Sabía que el Salar era bellísimo, que guardaba grandes recursos minerales que algún día beneficiarán a los bolivianos, que era un desierto de sal que limitaba con volcanes; que había, hacia el sur, unas lagunas de colores; pero lo que ignoraba es que el salar tenía vida: que existía gente emprendedora quemada por el resplandor del sol y la sal y por el frío nocturno; que el territorio aparentemente vacío estaba habitado por mamíferos como llamas, guanacos, zorros, chinchillas y armadillos, nuestros tatuces del trópico; que moran hermosos flamencos rosados llamados “parihuanas” y que uno cree que sólo los puede ver en el Caribe, el Mediterráneo o en África; que en la estepa helada había flora prehistórica; que existía la hermosa Isla del Pescado poblada de cactus; que se encontraban algunos pequeños ojos de volcanes a ras del suelo, agujeros extraños, casi extraterrestres, que emiten vapores y donde hierve el barro salado o el agua.
Como el Salar es una región de ferrocarriles -por el poblado de Uyuni pasó la primera locomotora que pitó en Bolivia en épocas del presidente Arce- se me ocurrió el inmenso placer que sentiría viajando en tren hasta allí a comienzos del siglo pasado.
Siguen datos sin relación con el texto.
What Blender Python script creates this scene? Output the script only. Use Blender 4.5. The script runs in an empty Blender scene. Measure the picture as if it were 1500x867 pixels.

Claro que novelé un poco. Me figuré como pasajero del Transiberiano, partiendo desde Moscú sentado en su elegante coche-comedor “art decó”, pasando por el incomparable lago Baikal rumbo a China. Imaginé febrilmente que algún día así se transitará por los lagos, volcanes y salares de la planicie de Bolivia. Estoy seguro que durante el auge de la plata y comienzos del estaño, los mineros ricos iban muy cómodos en esos trenes que bajaban al Pacífico y volvían a subir resoplando incansablemente.
El cementerio de trenes que muestra Marie France en Espejo del Cielo, estremece, hace pensar en lo que fue aquella zona hace un siglo. Esos fierros carcomidos por la ventisca salina son el testimonio de un pasado duro, difícil, pero glorioso, son los esqueletos a la intemperie de un tiempo de prosperidad que se agotó. Por supuesto, todo volverá a renacer en lo que será el curso de la presente centuria, cuando, además del turismo, en el Salar se alcen enormes ingenios de explotación del litio. Entonces, a lo mejor, el Transiberiano, convertido en un Transaltiplánico, ya no será mera fantasía.